Short exercise: Extract every line where the string "this" appears.

:: Records supplied

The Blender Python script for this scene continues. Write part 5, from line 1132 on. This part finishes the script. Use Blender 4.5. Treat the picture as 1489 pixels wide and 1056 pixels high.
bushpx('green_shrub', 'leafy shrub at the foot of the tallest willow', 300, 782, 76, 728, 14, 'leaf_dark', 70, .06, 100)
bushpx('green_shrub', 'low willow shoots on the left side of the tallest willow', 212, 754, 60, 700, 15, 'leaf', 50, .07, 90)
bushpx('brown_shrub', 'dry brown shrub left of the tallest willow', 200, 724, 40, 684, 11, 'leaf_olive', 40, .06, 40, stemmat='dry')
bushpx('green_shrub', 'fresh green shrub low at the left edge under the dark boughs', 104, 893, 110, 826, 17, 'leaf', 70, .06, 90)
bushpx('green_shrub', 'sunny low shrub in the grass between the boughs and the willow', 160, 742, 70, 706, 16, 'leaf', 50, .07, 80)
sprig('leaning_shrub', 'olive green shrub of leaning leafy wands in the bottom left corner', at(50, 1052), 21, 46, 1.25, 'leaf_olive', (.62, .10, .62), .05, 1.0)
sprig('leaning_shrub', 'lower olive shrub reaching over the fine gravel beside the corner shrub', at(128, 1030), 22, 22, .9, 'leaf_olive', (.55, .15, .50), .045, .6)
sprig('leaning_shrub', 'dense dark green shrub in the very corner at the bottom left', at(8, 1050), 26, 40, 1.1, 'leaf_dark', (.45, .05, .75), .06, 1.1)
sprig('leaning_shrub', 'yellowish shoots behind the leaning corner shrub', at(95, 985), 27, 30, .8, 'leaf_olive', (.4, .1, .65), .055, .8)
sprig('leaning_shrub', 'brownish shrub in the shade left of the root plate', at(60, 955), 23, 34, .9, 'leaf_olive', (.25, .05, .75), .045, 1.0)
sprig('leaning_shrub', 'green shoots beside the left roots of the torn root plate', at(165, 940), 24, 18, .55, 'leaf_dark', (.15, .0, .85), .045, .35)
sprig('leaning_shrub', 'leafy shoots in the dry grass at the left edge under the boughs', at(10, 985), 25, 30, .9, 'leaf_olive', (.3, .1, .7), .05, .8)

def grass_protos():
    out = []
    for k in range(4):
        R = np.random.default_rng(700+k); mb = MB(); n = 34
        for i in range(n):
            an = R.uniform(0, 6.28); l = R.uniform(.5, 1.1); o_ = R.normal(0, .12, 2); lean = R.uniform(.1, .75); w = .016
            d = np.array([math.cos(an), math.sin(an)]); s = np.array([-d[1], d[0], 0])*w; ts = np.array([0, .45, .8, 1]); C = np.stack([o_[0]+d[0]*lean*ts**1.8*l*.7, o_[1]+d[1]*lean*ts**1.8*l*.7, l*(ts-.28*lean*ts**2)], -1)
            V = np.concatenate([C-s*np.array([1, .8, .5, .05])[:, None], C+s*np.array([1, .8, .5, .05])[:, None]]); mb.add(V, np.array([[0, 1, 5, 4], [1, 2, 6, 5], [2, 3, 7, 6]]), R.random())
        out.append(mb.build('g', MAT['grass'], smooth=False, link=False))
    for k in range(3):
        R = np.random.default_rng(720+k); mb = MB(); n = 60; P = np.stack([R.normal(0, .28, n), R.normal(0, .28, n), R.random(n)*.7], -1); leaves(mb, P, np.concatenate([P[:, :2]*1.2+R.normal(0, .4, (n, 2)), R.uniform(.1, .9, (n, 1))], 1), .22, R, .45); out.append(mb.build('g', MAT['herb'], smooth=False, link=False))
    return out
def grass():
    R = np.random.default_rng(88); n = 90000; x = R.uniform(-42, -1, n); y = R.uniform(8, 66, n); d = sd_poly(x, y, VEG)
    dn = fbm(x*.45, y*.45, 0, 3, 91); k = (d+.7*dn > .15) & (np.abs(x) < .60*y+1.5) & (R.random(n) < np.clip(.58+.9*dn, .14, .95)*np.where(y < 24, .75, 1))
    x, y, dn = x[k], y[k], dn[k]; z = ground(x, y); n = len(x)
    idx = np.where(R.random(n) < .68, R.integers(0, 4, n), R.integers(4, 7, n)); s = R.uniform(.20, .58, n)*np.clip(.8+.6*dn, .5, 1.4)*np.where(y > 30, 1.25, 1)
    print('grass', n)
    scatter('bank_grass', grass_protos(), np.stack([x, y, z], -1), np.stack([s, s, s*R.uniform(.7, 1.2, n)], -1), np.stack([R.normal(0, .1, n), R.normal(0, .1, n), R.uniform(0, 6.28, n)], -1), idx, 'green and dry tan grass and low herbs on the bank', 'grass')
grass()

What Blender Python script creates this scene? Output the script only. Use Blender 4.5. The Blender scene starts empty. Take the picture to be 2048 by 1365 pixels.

::::

Full response:
The Blender Python script for this scene continues. Write part 5, from line 1132 on. This part finishes the script. Use Blender 4.5. Treat the picture as 1489 pixels wide and 1056 pixels high.
What Blender Python script creates this scene? Output the script only. Use Blender 4.5. The Blender scene starts empty. Take the picture to be 2048 by 1365 pixels.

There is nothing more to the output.